Dilemme [première partie]

[Ruminations exigées à moi-même, pour aider ma réflexion et la forcer à aller plus loin, confiées à ce blog parce que la notion de "partage" astreint à une certaine rigueur quant à la clarté du propos, quant à la précision du parcours.]

Dans une entrée récente appelée
Sur le vif, je faisais état d'une certaine rêverie qui m'habite depuis quelques temps, suites aux discussions de plus en plus fréquentes (et de plus en plus sérieuses) que j'ai avec ma Compagne au sujet d'un potentiel changement à notre vie.

Ce projet de transformation de tous les paramètres de notre quotidien, il commence avec elle, mais il est clair qu'il vient aussi me chercher.

Elle n'est pas heureuse. Elle aimerait déménager. Soit se rapprocher de Montréal, question de faciliter ses démarches de mère faisant l'école à la maison (dans l'optique "
unschooling", plus précisément) avec ses trois enfants, soit retourner en Colombie Britannique, endroit où elle a passée son enfance, et où elle croit que la vie serait à la fois plus simple et plus remplie. Elle s'y sentirait moins seule, moins marginalisée, se rapprochant de toute une "famille" avec laquelle elle a encore des liens forts, malgré la distance et les années.

Elle n'aime pas la mentalité fermée de l'endroit où nous vivons actuellement. Elle n'a pas vraiment personne autour d'elle sur qui elle peut compter (elle n'est pas proche de sa famille, et elle ne s'entend pas vraiment avec la mienne). Et elle sent aussi que je ne suis pas heureux. Elle ressent le besoin de changer sa vie.

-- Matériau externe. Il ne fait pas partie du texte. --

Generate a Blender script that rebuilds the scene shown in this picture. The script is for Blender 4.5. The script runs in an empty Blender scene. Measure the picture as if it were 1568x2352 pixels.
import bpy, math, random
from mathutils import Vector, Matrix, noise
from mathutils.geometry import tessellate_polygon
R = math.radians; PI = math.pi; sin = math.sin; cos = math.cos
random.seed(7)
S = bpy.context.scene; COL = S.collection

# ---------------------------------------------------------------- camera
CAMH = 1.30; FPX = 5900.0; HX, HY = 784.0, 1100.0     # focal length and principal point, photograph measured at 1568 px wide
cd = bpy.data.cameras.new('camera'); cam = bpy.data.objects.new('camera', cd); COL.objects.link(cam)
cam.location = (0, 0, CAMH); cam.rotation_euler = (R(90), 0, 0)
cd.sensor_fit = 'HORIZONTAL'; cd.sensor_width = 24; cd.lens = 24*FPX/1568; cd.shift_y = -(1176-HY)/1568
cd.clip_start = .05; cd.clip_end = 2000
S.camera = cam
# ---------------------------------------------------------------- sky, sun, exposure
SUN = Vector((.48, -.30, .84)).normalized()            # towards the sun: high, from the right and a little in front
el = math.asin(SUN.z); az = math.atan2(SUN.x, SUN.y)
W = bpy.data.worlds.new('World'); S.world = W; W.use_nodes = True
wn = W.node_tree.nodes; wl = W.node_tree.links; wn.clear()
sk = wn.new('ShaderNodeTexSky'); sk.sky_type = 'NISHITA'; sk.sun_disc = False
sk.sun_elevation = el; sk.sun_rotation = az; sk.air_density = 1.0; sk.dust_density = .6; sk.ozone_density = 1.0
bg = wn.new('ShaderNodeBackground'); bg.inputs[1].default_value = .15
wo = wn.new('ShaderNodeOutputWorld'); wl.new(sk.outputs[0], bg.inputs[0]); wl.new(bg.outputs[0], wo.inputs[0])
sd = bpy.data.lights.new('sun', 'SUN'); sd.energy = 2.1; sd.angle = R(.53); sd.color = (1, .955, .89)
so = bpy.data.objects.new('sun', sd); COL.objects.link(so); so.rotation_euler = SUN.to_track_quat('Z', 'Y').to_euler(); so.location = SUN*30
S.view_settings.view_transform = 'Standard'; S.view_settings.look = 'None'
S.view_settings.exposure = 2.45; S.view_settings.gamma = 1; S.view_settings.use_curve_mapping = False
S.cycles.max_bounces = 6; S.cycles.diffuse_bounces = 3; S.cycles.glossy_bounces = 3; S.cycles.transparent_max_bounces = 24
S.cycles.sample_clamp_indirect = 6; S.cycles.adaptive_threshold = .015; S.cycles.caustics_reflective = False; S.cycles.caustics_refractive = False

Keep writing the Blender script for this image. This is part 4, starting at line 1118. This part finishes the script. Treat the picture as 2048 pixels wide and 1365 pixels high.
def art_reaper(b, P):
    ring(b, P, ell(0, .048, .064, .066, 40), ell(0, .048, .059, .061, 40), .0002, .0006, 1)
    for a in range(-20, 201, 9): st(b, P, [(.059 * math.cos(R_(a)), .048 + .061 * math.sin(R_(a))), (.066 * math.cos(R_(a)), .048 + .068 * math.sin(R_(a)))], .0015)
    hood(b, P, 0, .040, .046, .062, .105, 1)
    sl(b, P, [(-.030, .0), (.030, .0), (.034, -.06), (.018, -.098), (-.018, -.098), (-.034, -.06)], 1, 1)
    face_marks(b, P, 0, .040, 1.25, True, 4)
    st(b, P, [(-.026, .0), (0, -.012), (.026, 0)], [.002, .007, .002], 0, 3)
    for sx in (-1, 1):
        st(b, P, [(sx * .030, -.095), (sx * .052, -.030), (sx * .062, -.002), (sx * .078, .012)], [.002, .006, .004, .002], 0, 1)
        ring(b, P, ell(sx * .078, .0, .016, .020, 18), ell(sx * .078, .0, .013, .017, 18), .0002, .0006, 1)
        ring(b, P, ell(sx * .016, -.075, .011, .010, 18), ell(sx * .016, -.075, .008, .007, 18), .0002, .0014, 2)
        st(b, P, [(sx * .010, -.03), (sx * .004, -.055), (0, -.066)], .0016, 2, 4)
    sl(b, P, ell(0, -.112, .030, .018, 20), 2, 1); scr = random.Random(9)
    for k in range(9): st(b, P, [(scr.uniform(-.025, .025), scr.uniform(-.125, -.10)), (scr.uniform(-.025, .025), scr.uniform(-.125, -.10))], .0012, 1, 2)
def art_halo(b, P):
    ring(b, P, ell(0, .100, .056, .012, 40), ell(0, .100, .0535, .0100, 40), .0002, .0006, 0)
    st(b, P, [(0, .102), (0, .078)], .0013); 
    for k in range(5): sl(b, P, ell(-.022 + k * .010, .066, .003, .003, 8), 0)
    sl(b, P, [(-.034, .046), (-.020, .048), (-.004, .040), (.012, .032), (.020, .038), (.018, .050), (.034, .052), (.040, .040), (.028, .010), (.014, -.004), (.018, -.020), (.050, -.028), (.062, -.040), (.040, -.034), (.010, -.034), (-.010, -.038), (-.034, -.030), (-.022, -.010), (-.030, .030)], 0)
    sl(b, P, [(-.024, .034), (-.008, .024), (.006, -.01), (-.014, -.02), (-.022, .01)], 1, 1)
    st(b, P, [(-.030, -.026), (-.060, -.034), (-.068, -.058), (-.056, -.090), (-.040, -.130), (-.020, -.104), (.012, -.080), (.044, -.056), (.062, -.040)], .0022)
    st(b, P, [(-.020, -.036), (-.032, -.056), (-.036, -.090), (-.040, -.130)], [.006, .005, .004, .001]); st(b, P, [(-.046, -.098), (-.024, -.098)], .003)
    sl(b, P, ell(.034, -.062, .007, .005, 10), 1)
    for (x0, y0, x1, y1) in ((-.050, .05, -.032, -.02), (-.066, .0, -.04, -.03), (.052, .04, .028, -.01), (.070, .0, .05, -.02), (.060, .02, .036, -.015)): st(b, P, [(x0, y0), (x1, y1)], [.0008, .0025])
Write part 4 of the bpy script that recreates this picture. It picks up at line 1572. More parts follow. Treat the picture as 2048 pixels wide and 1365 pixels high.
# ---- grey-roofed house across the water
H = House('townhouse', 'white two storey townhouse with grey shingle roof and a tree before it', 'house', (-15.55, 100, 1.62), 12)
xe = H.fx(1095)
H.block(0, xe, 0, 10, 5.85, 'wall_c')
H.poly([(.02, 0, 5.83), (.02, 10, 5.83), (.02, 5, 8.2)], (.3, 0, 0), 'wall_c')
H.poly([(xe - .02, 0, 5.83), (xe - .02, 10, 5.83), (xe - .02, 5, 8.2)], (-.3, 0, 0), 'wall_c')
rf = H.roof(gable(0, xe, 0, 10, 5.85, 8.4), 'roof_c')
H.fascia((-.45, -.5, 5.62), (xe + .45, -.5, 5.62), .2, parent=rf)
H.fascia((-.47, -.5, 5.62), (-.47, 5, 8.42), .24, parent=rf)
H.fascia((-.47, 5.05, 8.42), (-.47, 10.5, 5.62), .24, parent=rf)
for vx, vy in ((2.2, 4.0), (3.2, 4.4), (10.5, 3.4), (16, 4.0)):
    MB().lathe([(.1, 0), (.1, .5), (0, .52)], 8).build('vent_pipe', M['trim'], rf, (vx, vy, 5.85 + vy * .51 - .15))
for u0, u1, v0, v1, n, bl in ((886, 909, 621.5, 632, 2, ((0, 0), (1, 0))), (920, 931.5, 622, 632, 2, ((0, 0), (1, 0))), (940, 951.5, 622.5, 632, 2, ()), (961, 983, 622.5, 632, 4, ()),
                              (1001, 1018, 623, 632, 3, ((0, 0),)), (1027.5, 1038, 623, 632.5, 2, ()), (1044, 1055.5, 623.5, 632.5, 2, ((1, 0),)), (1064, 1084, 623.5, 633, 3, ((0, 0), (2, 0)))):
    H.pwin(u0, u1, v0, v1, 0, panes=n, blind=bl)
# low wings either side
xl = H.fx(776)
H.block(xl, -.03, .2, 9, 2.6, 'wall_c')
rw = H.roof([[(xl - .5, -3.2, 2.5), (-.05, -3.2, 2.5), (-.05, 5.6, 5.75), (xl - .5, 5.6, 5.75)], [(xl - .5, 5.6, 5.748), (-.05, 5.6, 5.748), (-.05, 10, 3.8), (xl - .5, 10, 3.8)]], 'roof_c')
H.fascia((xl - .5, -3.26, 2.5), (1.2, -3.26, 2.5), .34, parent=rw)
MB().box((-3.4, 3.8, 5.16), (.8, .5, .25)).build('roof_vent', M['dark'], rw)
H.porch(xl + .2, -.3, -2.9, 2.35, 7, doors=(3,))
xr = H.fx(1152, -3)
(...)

Si ça n'était de moi, elle aurait déjà fait quelque chose, je pense. Elle serait peut-être déjà à l'autre bout du pays.

Ça ne dépend donc que de moi.

Moi. Je ne continue à vivre cette vie, à occuper cet emploi, que pour elle et mes trois garçons. Si, disons, ils disparaissaient du jour au lendemain, je pense que je deviendrais soit vagabond, soit suicidé, soit complètement à l'écart du marché du travail (peu importe les différentes formes que ça peut prendre). Je n'ai aucuns espoirs, aucunes ambitions, aucuns projets. Je suis dans La Citadelle, je ferme ma gueule et je fais ce qu'on me dit de faire, juste pour être capable de permettre à mes Amours de vivre en paix.

Mais si ça ne convient plus à ma Compagne, si mes enfants ne sont pas aussi heureux qu'ils pourraient l'être, alors à quoi bon m'entêter dans cette voie qui ne me convient pas?